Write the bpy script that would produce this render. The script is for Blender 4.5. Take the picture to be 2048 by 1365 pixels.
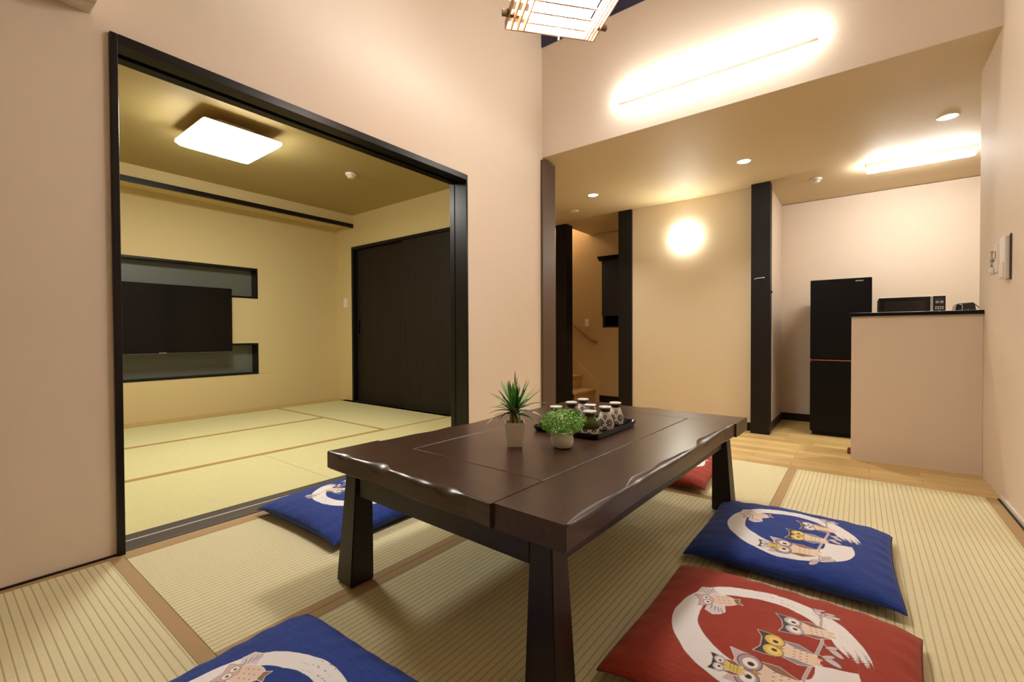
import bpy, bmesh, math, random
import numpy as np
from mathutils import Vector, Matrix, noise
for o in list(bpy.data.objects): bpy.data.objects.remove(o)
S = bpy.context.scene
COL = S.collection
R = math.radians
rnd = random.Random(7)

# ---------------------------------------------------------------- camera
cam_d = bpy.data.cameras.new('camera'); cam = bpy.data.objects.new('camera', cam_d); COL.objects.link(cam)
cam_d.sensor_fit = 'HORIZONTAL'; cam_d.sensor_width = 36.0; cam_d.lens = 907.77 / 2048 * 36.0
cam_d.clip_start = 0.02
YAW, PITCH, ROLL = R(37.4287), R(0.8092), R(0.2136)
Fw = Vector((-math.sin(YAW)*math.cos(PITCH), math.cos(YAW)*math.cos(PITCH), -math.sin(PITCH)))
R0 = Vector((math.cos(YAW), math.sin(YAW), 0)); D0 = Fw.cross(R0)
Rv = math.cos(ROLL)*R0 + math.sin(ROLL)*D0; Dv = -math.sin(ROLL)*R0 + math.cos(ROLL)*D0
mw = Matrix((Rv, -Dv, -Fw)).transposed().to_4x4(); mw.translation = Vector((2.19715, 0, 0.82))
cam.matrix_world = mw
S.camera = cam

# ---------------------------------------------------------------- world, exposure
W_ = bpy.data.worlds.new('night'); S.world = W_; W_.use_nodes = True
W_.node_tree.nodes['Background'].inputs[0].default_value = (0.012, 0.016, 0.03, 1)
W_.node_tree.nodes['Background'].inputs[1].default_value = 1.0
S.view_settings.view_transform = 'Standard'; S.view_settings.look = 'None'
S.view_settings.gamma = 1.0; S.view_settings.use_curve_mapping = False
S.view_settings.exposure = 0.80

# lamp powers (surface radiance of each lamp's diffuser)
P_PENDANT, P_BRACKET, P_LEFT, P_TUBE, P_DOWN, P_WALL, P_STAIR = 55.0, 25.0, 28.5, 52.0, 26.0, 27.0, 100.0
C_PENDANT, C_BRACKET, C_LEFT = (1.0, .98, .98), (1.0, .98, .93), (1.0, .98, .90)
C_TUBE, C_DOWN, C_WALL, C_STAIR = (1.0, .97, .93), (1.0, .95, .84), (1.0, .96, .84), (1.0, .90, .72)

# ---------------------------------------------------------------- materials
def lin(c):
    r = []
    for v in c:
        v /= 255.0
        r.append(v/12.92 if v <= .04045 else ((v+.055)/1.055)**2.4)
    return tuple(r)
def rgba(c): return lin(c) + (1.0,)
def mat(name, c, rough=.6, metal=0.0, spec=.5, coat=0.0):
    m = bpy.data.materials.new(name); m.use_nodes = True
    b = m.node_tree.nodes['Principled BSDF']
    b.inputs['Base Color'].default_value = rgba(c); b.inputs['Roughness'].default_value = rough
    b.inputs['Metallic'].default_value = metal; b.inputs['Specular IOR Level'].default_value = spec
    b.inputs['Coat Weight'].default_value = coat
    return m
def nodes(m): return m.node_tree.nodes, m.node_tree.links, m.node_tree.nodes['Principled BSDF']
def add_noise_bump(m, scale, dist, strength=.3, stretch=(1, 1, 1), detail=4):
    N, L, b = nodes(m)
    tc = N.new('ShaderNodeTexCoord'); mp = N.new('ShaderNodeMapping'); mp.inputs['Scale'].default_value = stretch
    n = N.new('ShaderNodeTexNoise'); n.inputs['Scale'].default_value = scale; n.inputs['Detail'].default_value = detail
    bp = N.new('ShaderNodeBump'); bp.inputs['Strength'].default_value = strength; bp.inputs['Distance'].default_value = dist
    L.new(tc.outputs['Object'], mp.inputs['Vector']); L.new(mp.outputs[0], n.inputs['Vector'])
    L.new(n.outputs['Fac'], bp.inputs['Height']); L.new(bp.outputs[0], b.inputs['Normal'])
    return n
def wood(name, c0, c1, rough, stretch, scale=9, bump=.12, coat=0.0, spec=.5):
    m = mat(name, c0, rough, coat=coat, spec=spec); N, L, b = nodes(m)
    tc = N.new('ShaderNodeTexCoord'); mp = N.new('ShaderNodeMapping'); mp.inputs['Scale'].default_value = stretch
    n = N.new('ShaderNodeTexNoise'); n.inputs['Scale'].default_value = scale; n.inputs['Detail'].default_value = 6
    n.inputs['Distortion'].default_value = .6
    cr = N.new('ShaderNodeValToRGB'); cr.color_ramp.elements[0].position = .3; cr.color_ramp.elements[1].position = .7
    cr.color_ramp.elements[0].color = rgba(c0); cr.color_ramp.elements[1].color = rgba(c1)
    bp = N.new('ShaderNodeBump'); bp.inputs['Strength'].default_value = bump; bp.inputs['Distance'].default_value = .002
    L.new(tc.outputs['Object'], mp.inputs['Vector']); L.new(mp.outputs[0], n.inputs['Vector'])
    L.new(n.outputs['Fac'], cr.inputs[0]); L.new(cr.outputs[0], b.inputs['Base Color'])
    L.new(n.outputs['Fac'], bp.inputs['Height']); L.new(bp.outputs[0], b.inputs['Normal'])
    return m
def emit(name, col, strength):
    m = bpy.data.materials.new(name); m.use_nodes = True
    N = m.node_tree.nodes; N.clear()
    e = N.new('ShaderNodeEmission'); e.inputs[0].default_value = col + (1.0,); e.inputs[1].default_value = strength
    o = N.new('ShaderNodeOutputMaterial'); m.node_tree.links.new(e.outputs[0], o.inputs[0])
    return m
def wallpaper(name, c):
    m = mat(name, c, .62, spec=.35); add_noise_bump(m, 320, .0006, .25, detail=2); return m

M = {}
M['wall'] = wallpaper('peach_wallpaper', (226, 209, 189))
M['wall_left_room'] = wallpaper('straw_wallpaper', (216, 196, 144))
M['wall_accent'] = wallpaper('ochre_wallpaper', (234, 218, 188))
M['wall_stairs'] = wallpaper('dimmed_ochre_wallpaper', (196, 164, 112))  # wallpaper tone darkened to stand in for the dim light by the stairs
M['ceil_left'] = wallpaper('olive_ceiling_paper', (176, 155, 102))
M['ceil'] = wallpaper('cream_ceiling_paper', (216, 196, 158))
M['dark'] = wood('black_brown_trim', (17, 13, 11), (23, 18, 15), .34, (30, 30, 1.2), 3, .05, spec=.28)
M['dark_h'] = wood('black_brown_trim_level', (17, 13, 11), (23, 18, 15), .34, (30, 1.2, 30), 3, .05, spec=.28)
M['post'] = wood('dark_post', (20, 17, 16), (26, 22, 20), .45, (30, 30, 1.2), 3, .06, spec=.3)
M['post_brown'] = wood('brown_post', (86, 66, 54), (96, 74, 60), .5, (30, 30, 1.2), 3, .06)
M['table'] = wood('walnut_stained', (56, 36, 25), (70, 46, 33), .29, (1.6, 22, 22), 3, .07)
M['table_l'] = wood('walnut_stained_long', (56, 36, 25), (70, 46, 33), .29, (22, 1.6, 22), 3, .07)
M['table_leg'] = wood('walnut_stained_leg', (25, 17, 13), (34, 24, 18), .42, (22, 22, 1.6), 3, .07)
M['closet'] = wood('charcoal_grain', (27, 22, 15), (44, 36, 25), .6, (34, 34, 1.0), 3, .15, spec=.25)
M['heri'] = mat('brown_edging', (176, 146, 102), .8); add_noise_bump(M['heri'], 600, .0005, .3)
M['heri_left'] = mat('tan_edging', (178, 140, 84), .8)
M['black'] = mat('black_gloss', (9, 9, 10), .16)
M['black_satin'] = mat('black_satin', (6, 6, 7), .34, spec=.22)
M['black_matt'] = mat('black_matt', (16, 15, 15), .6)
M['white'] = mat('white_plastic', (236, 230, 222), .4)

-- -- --

* REQUIREMENT
Starting at the first line of the material, output exactly the lines up to and including the one with "S.camera = cam". Do not include the pictures.

* OUTPUT
Write the bpy script that would produce this render. The script is for Blender 4.5. Take the picture to be 2048 by 1365 pixels.
import bpy, bmesh, math, random
import numpy as np
from mathutils import Vector, Matrix, noise
for o in list(bpy.data.objects): bpy.data.objects.remove(o)
S = bpy.context.scene
COL = S.collection
R = math.radians
rnd = random.Random(7)

# ---------------------------------------------------------------- camera
cam_d = bpy.data.cameras.new('camera'); cam = bpy.data.objects.new('camera', cam_d); COL.objects.link(cam)
cam_d.sensor_fit = 'HORIZONTAL'; cam_d.sensor_width = 36.0; cam_d.lens = 907.77 / 2048 * 36.0
cam_d.clip_start = 0.02
YAW, PITCH, ROLL = R(37.4287), R(0.8092), R(0.2136)
Fw = Vector((-math.sin(YAW)*math.cos(PITCH), math.cos(YAW)*math.cos(PITCH), -math.sin(PITCH)))
R0 = Vector((math.cos(YAW), math.sin(YAW), 0)); D0 = Fw.cross(R0)
Rv = math.cos(ROLL)*R0 + math.sin(ROLL)*D0; Dv = -math.sin(ROLL)*R0 + math.cos(ROLL)*D0
mw = Matrix((Rv, -Dv, -Fw)).transposed().to_4x4(); mw.translation = Vector((2.19715, 0, 0.82))
cam.matrix_world = mw
S.camera = cam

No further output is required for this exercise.